Since then Puerto Ricans have captured a total of 42 state, district and sectional Stateside junior tournaments, including three U.S. national boys' titles, and have been awarded 21 national rankings by the USLTA. In 1960 five of Van Horn's boys were listed among the first 24 in the Official Tennis Yearbook's age group of 15 years and under—more national rankings than attained by any other section, including Florida and California. In team play the Puerto Rican midgets in 1958 clobbered Venezuela by 13 matches to 1, and the following year overran a Florida team 9 to 3.

Still others are coming along fast under the San Juan palms. Stanley Pasarell, 12-year-old brother of Charlito, teamed with Alberto Carrero to win the 13-years-and-under boys' doubles in the recent Orange Bowl tournament. They will still be eligible in the same division in '61. In the opinion of Van Horn, Stanley shows a development almost equal to his brother's at the same age. "Tico" Carrero seems to exhibit even more promise. "He has the best stroke production of any kid I've ever taught," says the coach flatly.
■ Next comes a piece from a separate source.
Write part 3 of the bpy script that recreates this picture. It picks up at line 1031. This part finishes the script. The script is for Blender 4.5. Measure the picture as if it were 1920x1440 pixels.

And there is 11-year-old Ramon Almonte, known as Cholo, and his doubles partner, Antonio Ortiz. Last year they made the finals of the USLTA National Championships for players 11 years old and under. Looking smaller than ball boys at many clubs, these bantams and perhaps a dozen others who have not yet achieved recognition in Stateside tournaments play with the aplomb of masters, driving fiat shots effortlessly from the baseline by the hour, swings perfectly grooved. All it takes is time to ripen in the year-round sunshine and more competitive experience.

More courts needed

What makes the record even more impressive is that the whole program has been achieved on the four courts of the Caribe Club, compared with the hundreds of courts and great variety of competition existing in the big tennis centers. Court availability is so limited, in fact, that new groups of 8-year-olds can begin only every three years, when the 11-years-and-older groups are away playing tournaments. Thus many youngsters never realize their potential—a situation that may be rectified since the Puerto Rican government is now planning to build municipal courts.

Regardless, the protégés of Welby Van Horn will remain the products of careful craftsmanship rather than a production-line schooling system. And the dedication of Welby Van Horn's diminutive charges is as great as their master's. As soon as they are out of school, they streak for the club. In the open patio they do homework, munch hamburgers, toss Yo-yos and play tennis—against each other, against unwary adult visitors, against backstops, against a captive ball held to a sandbag by an elastic string.

Meanwhile, a new crop of 8-year-olds is being seeded, beginning to stroke tossed balls on the far court. They look very small, and a visitor is likely to remember that Puerto Rico is a small island, too.

PHOTO

CHILD'S PLAY is serious to Welby Van Horn, former champion who now teaches tennis.